## Task details
Copy each line exactly. Drop every picture.

+ + +

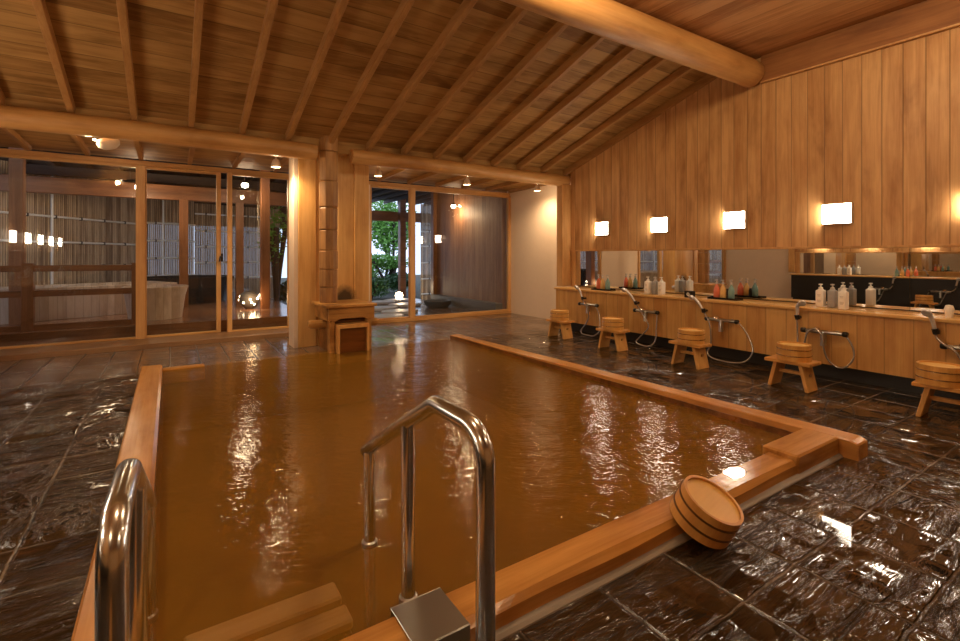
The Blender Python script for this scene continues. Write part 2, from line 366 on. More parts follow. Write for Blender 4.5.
# right side wall and gable
def gable(y): return 2.28+.31*(5.1-y)
def sidewall(side):
    f = (lambda x: x) if side == 'right' else MX
    def bx(a): x0, x1 = sorted((f(a[0]), f(a[1]))); return (x0, x1)+a[2:]
    up = bmesh.new(); xs = sorted((f(4.86), f(5.1)))
    prism(up, [(-3.6, 1.085), (5.08, 1.085), (5.08, gable(5.08)), (2.4, gable(2.4)), (2.4, 3.0), (-3.6, 3.0)], 'X', *xs)
    w = struct('wall_'+side, up, M['wallboard'], 'vertical cedar boards of the %s side wall' % side)
    struct('lower_wall', boxes([bx((4.895, 5.1, -3.6, 5.08, 0, 1.085))]), M['panel'], parent=w)
    struct('trim_1' if side == 'right' else 'trim_2', boxes([bx((4.842, 4.90, -3.6, 5.10, 1.066, 1.085))], .003), M['frame'], 'thin wooden lip above the mirror')
    struct('trim_3' if side == 'right' else 'trim_4', boxes([bx((4.825, 4.87, -3.6, 2.42, 2.695, 2.945))], .004), M['beam'], 'dark plank at the top of the board wall')
    e = struct('trim_5' if side == 'right' else 'trim_6', boxes([bx((4.818, 4.87, -3.6, 2.42, 2.682, 2.696))]), M['frame'], 'thin pale batten under the dark plank')
    p = struct('wall_'+side+'_end', boxes([bx((5.02, 5.12, 5.12, 6.86, -.1, 2.4))]), M['plaster'], 'pale plaster wall at the %s end of the windows' % side)
    # post carrying the log
    bm = boxes([bx((4.70 if side == 'right' else 4.84, 5.015, 5.085, 5.21, .64 if side != 'right' else .566, 2.03))], .006)
    tag(link('wooden_post', bm, M['post']), 'pale square post carrying the log at the %s' % ('right wall, beside the plaster' if side == 'right' else 'unseen left wall, met only in the mirror'), 'post')
sidewall('right'); sidewall('left')
struct('wall_back', boxes([(-2.6, 5.3, -3.7, -3.6, 0, 3.2)]), M['wallboard'])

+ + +

## Answer
The Blender Python script for this scene continues. Write part 2, from line 366 on. More parts follow. Write for Blender 4.5.
# right side wall and gable
def gable(y): return 2.28+.31*(5.1-y)
def sidewall(side):
    f = (lambda x: x) if side == 'right' else MX
    def bx(a): x0, x1 = sorted((f(a[0]), f(a[1]))); return (x0, x1)+a[2:]
    up = bmesh.new(); xs = sorted((f(4.86), f(5.1)))
    prism(up, [(-3.6, 1.085), (5.08, 1.085), (5.08, gable(5.08)), (2.4, gable(2.4)), (2.4, 3.0), (-3.6, 3.0)], 'X', *xs)
    w = struct('wall_'+side, up, M['wallboard'], 'vertical cedar boards of the %s side wall' % side)
    struct('lower_wall', boxes([bx((4.895, 5.1, -3.6, 5.08, 0, 1.085))]), M['panel'], parent=w)
    struct('trim_1' if side == 'right' else 'trim_2', boxes([bx((4.842, 4.90, -3.6, 5.10, 1.066, 1.085))], .003), M['frame'], 'thin wooden lip above the mirror')
    struct('trim_3' if side == 'right' else 'trim_4', boxes([bx((4.825, 4.87, -3.6, 2.42, 2.695, 2.945))], .004), M['beam'], 'dark plank at the top of the board wall')
    e = struct('trim_5' if side == 'right' else 'trim_6', boxes([bx((4.818, 4.87, -3.6, 2.42, 2.682, 2.696))]), M['frame'], 'thin pale batten under the dark plank')
    p = struct('wall_'+side+'_end', boxes([bx((5.02, 5.12, 5.12, 6.86, -.1, 2.4))]), M['plaster'], 'pale plaster wall at the %s end of the windows' % side)
    # post carrying the log
    bm = boxes([bx((4.70 if side == 'right' else 4.84, 5.015, 5.085, 5.21, .64 if side != 'right' else .566, 2.03))], .006)
    tag(link('wooden_post', bm, M['post']), 'pale square post carrying the log at the %s' % ('right wall, beside the plaster' if side == 'right' else 'unseen left wall, met only in the mirror'), 'post')
sidewall('right'); sidewall('left')
struct('wall_back', boxes([(-2.6, 5.3, -3.7, -3.6, 0, 3.2)]), M['wallboard'])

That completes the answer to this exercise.